_WHAT YOU WILL DO_
Copy each line that contains the word "from".

_SUPPLIED INFORMATION_
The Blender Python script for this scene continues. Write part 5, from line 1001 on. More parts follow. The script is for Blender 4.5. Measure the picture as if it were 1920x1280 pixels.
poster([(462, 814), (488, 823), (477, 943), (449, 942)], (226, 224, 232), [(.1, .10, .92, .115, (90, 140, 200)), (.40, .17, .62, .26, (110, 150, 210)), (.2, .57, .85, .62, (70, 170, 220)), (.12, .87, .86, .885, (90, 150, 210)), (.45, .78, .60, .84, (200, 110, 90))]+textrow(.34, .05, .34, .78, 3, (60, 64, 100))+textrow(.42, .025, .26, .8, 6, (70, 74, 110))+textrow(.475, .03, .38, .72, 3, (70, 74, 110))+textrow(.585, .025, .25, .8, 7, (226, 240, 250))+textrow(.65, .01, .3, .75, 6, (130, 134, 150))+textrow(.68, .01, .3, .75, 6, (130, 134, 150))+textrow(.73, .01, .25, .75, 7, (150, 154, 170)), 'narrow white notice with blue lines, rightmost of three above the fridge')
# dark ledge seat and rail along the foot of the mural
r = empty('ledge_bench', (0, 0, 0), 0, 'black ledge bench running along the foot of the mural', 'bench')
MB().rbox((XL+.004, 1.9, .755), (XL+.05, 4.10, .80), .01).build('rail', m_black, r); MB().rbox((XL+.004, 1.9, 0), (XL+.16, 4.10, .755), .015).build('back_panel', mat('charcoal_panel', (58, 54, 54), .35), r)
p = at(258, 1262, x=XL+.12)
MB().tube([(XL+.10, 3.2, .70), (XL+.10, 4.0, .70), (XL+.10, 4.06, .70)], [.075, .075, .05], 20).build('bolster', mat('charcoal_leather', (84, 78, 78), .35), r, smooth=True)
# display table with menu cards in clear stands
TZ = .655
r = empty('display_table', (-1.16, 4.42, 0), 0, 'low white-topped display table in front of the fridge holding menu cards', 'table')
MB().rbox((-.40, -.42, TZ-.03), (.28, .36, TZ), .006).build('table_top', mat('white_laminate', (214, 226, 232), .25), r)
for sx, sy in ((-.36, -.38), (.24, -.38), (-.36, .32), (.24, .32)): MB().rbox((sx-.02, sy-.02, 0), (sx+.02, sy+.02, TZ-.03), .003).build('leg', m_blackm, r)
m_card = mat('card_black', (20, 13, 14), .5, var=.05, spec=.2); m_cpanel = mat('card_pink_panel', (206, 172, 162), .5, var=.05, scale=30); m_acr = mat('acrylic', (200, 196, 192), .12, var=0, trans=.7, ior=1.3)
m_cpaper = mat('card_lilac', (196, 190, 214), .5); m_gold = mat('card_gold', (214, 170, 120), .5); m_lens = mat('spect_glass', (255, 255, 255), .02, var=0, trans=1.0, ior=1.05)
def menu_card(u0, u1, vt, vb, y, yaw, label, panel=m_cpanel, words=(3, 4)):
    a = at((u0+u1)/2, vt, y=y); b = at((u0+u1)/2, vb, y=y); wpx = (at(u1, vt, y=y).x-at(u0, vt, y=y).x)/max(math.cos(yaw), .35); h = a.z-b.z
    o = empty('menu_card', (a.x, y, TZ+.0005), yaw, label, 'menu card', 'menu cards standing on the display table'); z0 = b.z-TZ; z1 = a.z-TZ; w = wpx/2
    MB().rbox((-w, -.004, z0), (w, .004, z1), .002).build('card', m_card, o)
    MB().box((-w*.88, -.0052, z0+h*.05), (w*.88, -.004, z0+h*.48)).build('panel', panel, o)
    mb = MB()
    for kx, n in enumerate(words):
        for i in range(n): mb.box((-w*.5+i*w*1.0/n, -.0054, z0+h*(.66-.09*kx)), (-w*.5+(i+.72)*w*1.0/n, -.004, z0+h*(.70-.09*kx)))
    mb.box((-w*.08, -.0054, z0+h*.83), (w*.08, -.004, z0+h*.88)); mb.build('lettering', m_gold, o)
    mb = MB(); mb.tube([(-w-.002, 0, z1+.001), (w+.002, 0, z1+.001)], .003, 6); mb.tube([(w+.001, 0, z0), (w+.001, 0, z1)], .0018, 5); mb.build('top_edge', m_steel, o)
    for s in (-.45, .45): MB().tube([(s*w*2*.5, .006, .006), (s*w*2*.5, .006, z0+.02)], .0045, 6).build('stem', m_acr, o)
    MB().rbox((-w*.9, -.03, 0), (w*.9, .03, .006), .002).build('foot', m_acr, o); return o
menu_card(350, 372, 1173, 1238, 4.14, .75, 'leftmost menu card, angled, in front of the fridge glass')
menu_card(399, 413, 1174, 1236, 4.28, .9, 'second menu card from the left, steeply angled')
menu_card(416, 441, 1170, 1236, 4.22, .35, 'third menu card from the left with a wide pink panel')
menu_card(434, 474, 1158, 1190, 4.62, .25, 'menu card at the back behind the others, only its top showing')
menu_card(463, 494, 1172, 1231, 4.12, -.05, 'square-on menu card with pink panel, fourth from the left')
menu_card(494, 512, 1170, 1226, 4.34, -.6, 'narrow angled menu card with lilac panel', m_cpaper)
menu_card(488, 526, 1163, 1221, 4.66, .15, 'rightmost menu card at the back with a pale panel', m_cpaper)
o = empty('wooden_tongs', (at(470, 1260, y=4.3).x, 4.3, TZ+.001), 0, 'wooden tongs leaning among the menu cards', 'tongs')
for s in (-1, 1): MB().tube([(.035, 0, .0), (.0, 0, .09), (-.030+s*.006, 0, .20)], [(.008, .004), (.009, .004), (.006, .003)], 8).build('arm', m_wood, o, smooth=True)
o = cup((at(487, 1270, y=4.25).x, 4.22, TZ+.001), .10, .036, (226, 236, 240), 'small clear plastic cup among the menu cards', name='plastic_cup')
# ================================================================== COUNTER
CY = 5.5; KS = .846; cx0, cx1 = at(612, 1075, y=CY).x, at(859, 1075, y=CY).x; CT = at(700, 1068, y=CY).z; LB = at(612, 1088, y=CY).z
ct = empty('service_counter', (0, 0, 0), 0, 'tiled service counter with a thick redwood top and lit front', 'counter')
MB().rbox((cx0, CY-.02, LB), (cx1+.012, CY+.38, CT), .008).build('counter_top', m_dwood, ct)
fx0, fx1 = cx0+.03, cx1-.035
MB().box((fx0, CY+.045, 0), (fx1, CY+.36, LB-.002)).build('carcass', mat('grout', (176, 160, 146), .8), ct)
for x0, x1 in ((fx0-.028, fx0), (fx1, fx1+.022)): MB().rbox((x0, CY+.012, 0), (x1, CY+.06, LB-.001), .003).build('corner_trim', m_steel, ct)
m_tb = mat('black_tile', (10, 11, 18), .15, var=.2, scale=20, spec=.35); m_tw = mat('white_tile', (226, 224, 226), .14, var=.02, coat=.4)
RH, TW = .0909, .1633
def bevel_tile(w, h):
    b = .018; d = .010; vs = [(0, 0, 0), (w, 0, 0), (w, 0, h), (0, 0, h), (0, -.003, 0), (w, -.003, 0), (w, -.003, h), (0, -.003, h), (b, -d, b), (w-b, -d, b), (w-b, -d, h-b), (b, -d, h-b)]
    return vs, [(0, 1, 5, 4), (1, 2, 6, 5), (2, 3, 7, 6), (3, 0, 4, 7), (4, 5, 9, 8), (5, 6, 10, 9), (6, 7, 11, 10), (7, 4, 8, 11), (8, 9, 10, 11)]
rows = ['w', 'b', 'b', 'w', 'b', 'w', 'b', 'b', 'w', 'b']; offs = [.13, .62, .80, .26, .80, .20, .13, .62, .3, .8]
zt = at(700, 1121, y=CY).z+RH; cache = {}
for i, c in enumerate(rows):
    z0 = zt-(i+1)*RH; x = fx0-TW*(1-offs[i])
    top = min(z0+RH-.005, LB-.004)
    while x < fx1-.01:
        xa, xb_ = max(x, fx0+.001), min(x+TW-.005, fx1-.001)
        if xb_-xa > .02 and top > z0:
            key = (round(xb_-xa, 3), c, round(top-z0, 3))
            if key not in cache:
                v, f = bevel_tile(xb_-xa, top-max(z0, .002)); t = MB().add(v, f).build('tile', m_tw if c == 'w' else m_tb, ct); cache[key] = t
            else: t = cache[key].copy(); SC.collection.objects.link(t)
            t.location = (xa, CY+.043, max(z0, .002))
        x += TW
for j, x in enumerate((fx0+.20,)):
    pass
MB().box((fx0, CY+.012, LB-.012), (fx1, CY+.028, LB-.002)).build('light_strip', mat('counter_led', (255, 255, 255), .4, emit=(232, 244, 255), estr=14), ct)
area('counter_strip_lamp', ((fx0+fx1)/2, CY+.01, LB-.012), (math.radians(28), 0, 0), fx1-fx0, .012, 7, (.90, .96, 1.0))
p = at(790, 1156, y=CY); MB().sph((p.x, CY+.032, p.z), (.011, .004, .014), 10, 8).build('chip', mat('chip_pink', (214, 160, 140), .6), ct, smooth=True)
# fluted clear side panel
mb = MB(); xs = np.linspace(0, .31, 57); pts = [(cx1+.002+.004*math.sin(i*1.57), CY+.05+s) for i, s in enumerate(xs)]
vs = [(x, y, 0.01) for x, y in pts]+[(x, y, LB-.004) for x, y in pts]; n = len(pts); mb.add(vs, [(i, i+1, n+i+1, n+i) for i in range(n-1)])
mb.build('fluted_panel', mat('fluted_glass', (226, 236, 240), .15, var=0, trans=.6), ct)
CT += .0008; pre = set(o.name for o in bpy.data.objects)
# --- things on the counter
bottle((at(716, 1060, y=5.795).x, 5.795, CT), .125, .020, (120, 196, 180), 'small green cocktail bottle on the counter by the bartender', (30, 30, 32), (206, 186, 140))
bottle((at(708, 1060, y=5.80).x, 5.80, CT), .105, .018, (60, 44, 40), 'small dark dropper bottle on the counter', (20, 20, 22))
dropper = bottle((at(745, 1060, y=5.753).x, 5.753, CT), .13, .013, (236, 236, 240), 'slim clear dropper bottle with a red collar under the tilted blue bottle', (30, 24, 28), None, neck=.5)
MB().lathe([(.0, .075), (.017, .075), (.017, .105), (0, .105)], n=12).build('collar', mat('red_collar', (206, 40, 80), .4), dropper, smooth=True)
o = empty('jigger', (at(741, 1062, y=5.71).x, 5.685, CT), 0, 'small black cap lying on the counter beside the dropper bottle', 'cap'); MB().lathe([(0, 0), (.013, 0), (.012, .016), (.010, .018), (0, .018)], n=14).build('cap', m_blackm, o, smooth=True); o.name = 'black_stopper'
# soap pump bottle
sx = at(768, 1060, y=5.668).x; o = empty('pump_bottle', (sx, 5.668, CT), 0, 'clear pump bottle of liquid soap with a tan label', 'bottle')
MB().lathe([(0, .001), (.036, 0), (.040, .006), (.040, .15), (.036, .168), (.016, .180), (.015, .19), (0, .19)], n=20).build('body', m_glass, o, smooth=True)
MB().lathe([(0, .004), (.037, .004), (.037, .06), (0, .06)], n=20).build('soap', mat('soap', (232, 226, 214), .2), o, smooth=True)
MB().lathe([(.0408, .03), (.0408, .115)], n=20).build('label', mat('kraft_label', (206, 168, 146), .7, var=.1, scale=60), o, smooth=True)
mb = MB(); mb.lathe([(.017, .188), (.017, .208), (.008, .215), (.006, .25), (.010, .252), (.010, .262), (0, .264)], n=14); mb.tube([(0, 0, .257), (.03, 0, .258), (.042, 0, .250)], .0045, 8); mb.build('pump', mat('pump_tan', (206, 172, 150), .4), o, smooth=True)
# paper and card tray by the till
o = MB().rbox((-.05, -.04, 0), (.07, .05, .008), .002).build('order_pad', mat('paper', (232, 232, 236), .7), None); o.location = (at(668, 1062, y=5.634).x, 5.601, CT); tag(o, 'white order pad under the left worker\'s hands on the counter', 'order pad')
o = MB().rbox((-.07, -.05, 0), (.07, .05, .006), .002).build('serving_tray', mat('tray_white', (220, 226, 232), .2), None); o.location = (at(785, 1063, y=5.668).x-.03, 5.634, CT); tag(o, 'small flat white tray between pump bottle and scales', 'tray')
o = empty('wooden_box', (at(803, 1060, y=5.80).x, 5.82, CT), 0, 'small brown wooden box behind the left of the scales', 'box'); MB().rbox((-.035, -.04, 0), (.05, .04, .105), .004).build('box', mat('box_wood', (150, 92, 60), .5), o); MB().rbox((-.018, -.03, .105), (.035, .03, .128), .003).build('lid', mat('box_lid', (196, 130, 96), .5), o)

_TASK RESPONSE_
The Blender Python script for this scene continues. Write part 5, from line 1001 on. More parts follow. The script is for Blender 4.5. Measure the picture as if it were 1920x1280 pixels.
menu_card(399, 413, 1174, 1236, 4.28, .9, 'second menu card from the left, steeply angled')
menu_card(416, 441, 1170, 1236, 4.22, .35, 'third menu card from the left with a wide pink panel')
menu_card(463, 494, 1172, 1231, 4.12, -.05, 'square-on menu card with pink panel, fourth from the left')